When Does it Make Sense to Outsource Your SOC?

The members of your SOC team play a crucial role on the security frontline, managing and responding to threat alerts to protect your business from potentially catastrophic breaches. However, research shows that this constant pressure can come at an enormous personal cost:

  • Some 70% of SOC team members report feeling emotionally overwhelmed by the volume of alerts they receive.
  • 55% admit that they aren’t entirely confident in their ability to prioritize and respond to alerts.
  • High volumes of alerts leave many SOC managers unable to switch off or relax outside of work or feeling irritable with friends and family. 
  • While at work, 43% of SOC personnel turn off alerts occasionally or frequently, 43% walk away from their computer, 50% hope another team member will step in, and 40% ignore incoming alerts entirely.

To avoid losing their best people to burnout (and allowing preventable threats from being missed), forward-looking organizations are outsourcing their SOC to providers with sophisticated threat detection and response platforms that can intelligently correlate and prioritize alerts. 

This staffing strategy improves overall enterprise protection levels and enhances in-house SOC teams’ productivity and job satisfaction.

The truth is that effective enterprise cybersecurity requires deep technical, business, and strategy expertise, and not all IT departments excel in all three areas. In fact, Gartner predicts that by 2025, a single, centralized cybersecurity function won’t be agile enough to meet the needs of digital organizations.

To quote the wise words of a Gartner VP analyst: “The most effective CISOs don’t try to do it all. Play to your strengths as a leader, and then augment your teams with those who complement your weaknesses.”

 

Conclusion

Let’s conclude this post with 3 critical processes one should evaluate when building their security operations center. The most crucial and first process one must consider in building a SOC is threat modeling. Threat modeling entails answering the following questions:

  • What threats does my organization care about?
  • What does a threat look like?
  • How does the SOC block/detect the threat?

Another aspect of building a SOC is the most commonly discussed topic; technology. Cyber defense technology can be broken down into three parts. The first is to identify the data sources to use. Usually, these are driven by the playbooks on the detection portion. Common data sources are network activity/security events (firewalls, IDS/IPS, netflow, vulnerability scanners), threat intelligence (internal and external feeds), Endpoint activity (ETDR, DNS, DHCP, AV, OS logs), and finally authorization (LDAP, Active directory, VPN, SSO). 

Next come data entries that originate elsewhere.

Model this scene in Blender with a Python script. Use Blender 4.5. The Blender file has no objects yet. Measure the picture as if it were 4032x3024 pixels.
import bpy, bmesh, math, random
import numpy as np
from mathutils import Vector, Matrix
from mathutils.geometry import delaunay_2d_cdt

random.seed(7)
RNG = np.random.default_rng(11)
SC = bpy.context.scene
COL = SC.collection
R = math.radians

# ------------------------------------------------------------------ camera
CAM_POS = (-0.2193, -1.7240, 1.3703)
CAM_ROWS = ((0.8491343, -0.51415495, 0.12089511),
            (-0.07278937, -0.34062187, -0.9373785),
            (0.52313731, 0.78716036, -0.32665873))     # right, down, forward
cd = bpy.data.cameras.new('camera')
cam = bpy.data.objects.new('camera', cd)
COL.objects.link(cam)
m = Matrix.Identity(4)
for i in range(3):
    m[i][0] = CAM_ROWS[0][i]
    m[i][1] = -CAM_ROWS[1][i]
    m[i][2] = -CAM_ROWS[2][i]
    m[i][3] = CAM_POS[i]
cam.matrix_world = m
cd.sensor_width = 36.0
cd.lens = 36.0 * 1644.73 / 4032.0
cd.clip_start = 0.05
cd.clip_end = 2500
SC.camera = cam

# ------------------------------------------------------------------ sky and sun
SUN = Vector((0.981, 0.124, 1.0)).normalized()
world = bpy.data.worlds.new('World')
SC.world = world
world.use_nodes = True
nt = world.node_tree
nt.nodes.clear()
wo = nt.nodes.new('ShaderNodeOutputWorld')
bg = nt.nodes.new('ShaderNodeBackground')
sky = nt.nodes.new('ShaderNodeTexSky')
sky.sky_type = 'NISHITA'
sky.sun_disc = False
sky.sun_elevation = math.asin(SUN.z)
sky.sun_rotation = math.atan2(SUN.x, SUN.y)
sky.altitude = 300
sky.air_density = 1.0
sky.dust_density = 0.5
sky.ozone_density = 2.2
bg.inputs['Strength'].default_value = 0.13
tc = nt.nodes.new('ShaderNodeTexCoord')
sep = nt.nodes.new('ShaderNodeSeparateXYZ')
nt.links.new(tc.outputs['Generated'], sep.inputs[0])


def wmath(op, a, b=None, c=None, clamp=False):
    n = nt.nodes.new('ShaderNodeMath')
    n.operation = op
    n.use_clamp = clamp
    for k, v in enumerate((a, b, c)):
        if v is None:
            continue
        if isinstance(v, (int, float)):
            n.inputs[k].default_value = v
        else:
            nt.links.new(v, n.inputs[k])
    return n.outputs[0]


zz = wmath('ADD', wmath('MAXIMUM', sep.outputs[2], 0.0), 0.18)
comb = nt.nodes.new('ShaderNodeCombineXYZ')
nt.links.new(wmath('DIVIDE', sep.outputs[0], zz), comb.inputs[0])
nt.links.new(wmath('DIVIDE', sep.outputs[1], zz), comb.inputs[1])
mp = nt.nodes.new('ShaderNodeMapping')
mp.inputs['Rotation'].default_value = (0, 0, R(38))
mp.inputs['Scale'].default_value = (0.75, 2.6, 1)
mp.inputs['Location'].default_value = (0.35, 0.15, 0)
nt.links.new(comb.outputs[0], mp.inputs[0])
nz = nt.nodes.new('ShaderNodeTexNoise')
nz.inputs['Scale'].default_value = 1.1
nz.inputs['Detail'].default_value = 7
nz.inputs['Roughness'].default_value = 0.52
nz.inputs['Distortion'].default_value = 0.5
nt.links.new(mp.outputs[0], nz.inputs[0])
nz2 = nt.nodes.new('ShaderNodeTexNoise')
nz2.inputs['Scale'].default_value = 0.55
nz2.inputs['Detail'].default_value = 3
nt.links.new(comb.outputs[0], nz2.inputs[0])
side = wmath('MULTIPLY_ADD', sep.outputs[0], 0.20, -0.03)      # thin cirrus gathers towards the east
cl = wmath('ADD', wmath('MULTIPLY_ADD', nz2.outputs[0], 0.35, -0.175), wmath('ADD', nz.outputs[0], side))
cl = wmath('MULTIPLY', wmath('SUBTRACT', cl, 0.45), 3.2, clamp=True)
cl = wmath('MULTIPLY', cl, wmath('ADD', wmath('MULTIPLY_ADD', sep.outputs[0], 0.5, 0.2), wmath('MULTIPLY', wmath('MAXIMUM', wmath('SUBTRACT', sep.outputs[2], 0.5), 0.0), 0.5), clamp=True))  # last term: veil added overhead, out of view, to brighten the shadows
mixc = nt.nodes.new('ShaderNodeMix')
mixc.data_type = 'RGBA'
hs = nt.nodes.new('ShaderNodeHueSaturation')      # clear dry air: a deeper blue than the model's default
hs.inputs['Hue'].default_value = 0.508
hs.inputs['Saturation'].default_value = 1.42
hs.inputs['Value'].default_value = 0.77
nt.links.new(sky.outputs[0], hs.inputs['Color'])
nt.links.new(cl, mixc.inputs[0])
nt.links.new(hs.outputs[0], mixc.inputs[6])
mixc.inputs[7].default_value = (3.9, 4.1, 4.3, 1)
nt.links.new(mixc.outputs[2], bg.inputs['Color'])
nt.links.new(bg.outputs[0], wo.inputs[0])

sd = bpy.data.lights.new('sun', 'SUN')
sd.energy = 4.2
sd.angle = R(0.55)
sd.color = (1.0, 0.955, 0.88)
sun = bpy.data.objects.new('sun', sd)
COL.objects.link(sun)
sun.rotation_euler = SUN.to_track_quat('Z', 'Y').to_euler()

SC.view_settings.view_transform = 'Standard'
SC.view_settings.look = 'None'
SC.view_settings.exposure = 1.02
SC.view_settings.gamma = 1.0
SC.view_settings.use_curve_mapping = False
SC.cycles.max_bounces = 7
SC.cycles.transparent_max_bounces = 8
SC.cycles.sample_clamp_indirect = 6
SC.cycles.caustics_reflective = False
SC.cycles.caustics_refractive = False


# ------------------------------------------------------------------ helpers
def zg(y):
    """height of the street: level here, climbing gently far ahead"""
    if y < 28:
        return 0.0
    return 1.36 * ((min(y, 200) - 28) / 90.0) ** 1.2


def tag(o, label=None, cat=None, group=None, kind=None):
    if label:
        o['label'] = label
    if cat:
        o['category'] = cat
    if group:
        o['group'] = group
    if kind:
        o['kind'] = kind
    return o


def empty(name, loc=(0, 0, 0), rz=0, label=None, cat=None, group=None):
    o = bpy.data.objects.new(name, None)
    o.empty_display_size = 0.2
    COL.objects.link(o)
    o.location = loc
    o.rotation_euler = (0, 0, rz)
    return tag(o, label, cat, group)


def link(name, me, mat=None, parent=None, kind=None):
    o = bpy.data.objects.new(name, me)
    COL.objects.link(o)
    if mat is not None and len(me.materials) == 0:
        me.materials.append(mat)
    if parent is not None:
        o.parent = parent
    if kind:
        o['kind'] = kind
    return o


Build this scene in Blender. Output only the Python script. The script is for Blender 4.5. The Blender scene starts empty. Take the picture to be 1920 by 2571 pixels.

The second part is a security intelligence platform (includes a SIEM). A Security Intelligence platform is not only responsible for bringing in the data from all the data sources listed above but also correlates, identifies and alerts a SOC engineer when a threat is detected. 

The third and final part is a case management or ticketing system which is used to track events throughout its history as well as a communication point between the affected part and the SOC.

A key element for managing a SOC is to ensure that the technology and platforms used sync well with the information systems of other countries and are easily serviceable abroad. There have been occasions where integrated access control and video systems that were deployed globally were overly engineered and had narrow parameters for compatibility with other systems. If a malfunction happened, let’s say in Turkey, the only tech available to fix it would have to fly in from Texas.

There are many moving parts to building a Security Operations Center but thinking of them in sections and tackling each through a threat model exercise makes the challenge achievable.